> **Data shown**
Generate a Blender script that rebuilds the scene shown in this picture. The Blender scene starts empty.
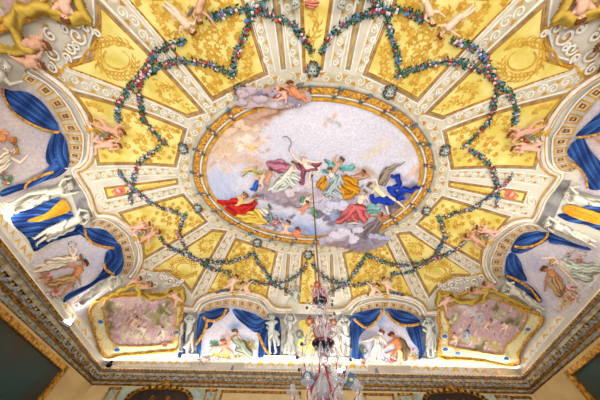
import bpy, math, random
import numpy as np
from mathutils import Vector, Matrix
from mathutils.geometry import delaunay_2d_cdt
random.seed(7); rng = np.random.default_rng(7)
SC = 4.0
F, PIT, ROLL, YAW = 239.7644, 1.054, 0.0332, 0.0263
CX, YC, A, B = 0.0642*SC, 0.732*SC, 1.6886*SC, 1.4289*SC
H, RISE, K = 1.0*SC, 0.6674*SC, 2.0142
scene = bpy.context.scene
COL = scene.collection

# ---------------------------------------------------------------- camera maths
def rays(px, py):
    x = (np.asarray(px, float)-300)/F; y = (200-np.asarray(py, float))/F
    c, s = math.cos(ROLL), math.sin(ROLL); x, y = x*c-y*s, x*s+y*c
    X, Y, Z = x, math.cos(PIT)-y*math.sin(PIT), math.sin(PIT)+y*math.cos(PIT)
    c, s = math.cos(YAW), math.sin(YAW)
    return np.stack([X*c-Y*s, X*s+Y*c, Z+0*X], -1)
def ray1(px, py): return rays([px], [py])[0]
def proj(p):
    X, Y, Z = p; c, s = math.cos(YAW), math.sin(YAW); X, Y = X*c+Y*s, -X*s+Y*c
    w = Y*math.cos(PIT)+Z*math.sin(PIT); v = -Y*math.sin(PIT)+Z*math.cos(PIT)
    x, y = X/w, v/w; c, s = math.cos(ROLL), math.sin(ROLL); x, y = x*c+y*s, -x*s+y*c
    return 300+F*x, 200-F*y

# ---------------------------------------------------------------- vault surface
def gfun(t): return np.sqrt(np.clip(1-np.clip(np.abs(t), 0, 1)**K, 0, 1))
def zs(X, Y): return H+RISE*gfun((X-CX)/A)*gfun((Y-YC)/B)
def hit(px, py):
    R = rays(px, py); lo = H/R[:, 2]; hi = (H+RISE)/R[:, 2]*1.0005
    def ins(t):
        P = R*t[:, None]
        return (P[:, 2] >= zs(P[:, 0], P[:, 1])) & (P[:, 2] > H)
    n = 40; best = hi.copy(); found = np.zeros(len(lo), bool)
    for i in range(n+1):
        t = lo+(hi-lo)*i/n; q = ins(t) & ~found
        best = np.where(q, t, best); found |= q
    a = best-(hi-lo)/n; b = best
    for _ in range(22):
        m = (a+b)/2; q = ins(m); a = np.where(q, a, m); b = np.where(q, m, b)
    return R*a[:, None]
def normals(P):
    e = 0.004; X, Y = P[:, 0], P[:, 1]
    X = np.clip(X, CX-A+.03, CX+A-.03); Y = np.clip(Y, YC-B+.03, YC+B-.03)
    gx = (zs(X+e, Y)-zs(X-e, Y))/(2*e); gy = (zs(X, Y+e)-zs(X, Y-e))/(2*e)
    N = np.stack([gx, gy, -np.ones_like(gx)], -1)
    return N/np.linalg.norm(N, axis=1)[:, None]
def flip(P, m):
    Q = P.copy(); Q[:, 0] = CX+(P[:, 0]-CX)*m[0]; Q[:, 1] = YC+(P[:, 1]-YC)*m[1]; return Q
def surf_px(pts, lift=0., m=(1, 1)):
    pts = np.asarray(pts, float).reshape(-1, 2)
    P = flip(hit(pts[:, 0], pts[:, 1]), m)
    return P+normals(P)*(np.asarray(lift).reshape(-1, 1) if np.ndim(lift) else lift)
def surf_plan(pts, lift=0., m=(1, 1)):      # pts = offsets (S, T) from the vault's centre, metres
    pts = np.asarray(pts, float).reshape(-1, 2)
    X = CX+pts[:, 0]*m[0]; Y = YC+pts[:, 1]*m[1]; P = np.stack([X, Y, zs(X, Y)], -1)
    return P+normals(P)*(np.asarray(lift).reshape(-1, 1) if np.ndim(lift) else lift)
def plan_of(px, py):
    p = hit([px], [py])[0]; return p[0]-CX, p[1]-YC

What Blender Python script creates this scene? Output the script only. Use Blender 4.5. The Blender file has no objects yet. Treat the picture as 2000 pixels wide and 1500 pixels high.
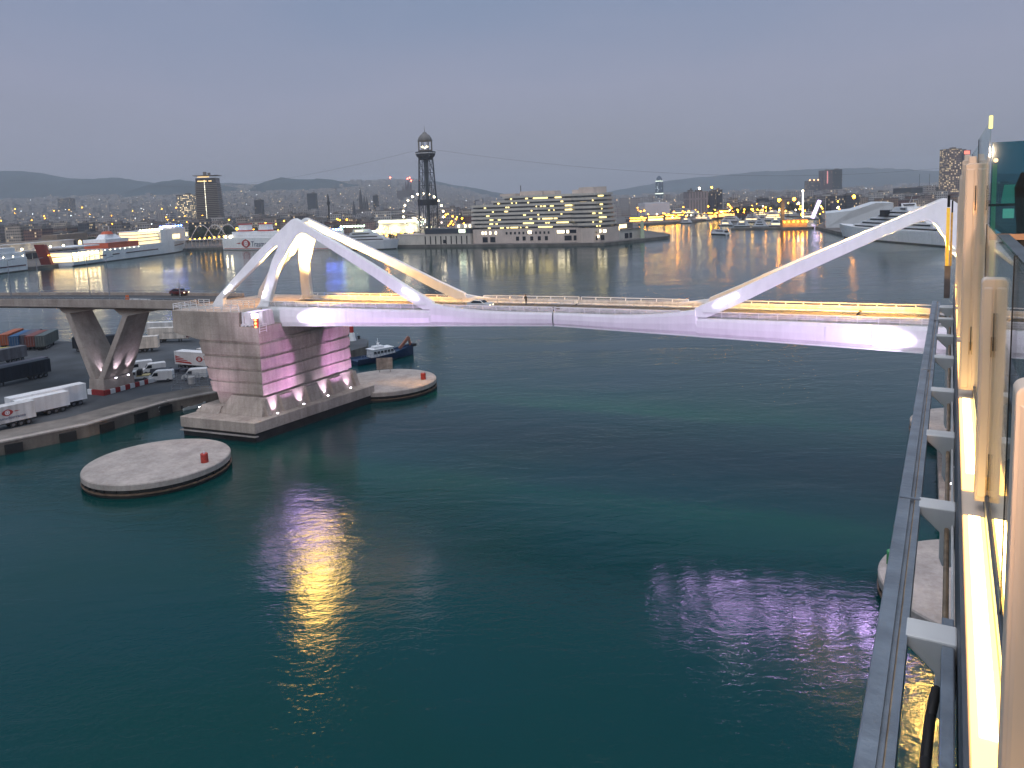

> **Given request**
Reproduce the data above word for word from its first line through the line that holds "return 300+F*x, 200-F*y", both ends included; skip pictures.

> **Completed exercise**
Generate a Blender script that rebuilds the scene shown in this picture. The Blender scene starts empty.
import bpy, math, random
import numpy as np
from mathutils import Vector, Matrix
from mathutils.geometry import delaunay_2d_cdt
random.seed(7); rng = np.random.default_rng(7)
SC = 4.0
F, PIT, ROLL, YAW = 239.7644, 1.054, 0.0332, 0.0263
CX, YC, A, B = 0.0642*SC, 0.732*SC, 1.6886*SC, 1.4289*SC
H, RISE, K = 1.0*SC, 0.6674*SC, 2.0142
scene = bpy.context.scene
COL = scene.collection

# ---------------------------------------------------------------- camera maths
def rays(px, py):
    x = (np.asarray(px, float)-300)/F; y = (200-np.asarray(py, float))/F
    c, s = math.cos(ROLL), math.sin(ROLL); x, y = x*c-y*s, x*s+y*c
    X, Y, Z = x, math.cos(PIT)-y*math.sin(PIT), math.sin(PIT)+y*math.cos(PIT)
    c, s = math.cos(YAW), math.sin(YAW)
    return np.stack([X*c-Y*s, X*s+Y*c, Z+0*X], -1)
def ray1(px, py): return rays([px], [py])[0]
def proj(p):
    X, Y, Z = p; c, s = math.cos(YAW), math.sin(YAW); X, Y = X*c+Y*s, -X*s+Y*c
    w = Y*math.cos(PIT)+Z*math.sin(PIT); v = -Y*math.sin(PIT)+Z*math.cos(PIT)
    x, y = X/w, v/w; c, s = math.cos(ROLL), math.sin(ROLL); x, y = x*c+y*s, -x*s+y*c
    return 300+F*x, 200-F*y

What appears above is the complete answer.